After 30 years, you’d have $484,490. The cash value on a whole life policy almost certainly wouldn’t be anywhere near that.
And here’s what Ramsey calls one of the worst parts of whole life insurance — there’s no getting both the death benefit and the cash value of your policy. When you die and the insurance company pays the death benefit, it keeps your policy’s cash value. Or, if you cash out your policy, then there’s no death benefit.
Stick to term life insurance
In all likelihood, term life insurance will be a much better financial decision for you. Most people don’t need whole life insurance, because they don’t need life insurance forever.
Life insurance is a must when you have people depending on you financially. If you’re 35 years old with a spouse and a toddler, then a 20- or 30-year term life policy would protect them if tragedy strikes. You could get a policy for $500,000 or $1 million at a reasonable monthly cost and know they’ll have a financial cushion in a worst-case scenario.

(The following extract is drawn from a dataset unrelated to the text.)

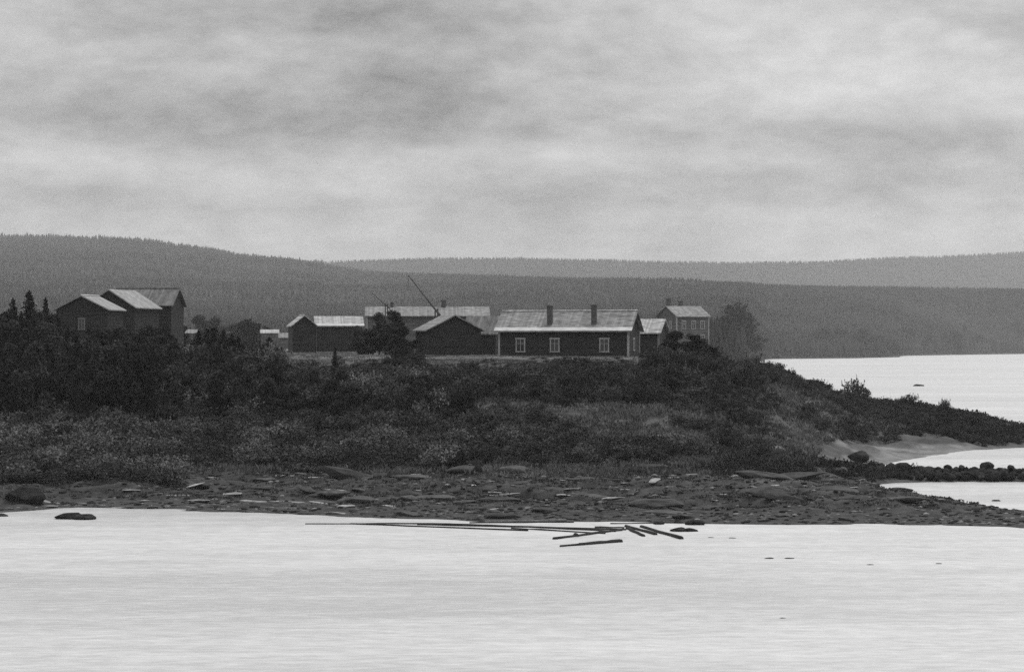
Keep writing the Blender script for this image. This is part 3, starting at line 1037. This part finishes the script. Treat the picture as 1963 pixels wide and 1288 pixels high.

But there comes a point when you don’t have people depending on you financially, and when you’ll also have likely saved a large nest egg. For example, if you’re 65 years old with adult children and $1 million in your investment accounts, you probably don’t need life insurance anymore. That’s why an affordable term life policy is usually better than an expensive whole life policy.
Unless you’ve carefully analyzed it and determined that a whole life policy is a better fit, go with a term life policy from one of the best life insurance companies. Invest your money well, and you’ll have an ample nest egg by the time your life insurance policy ends.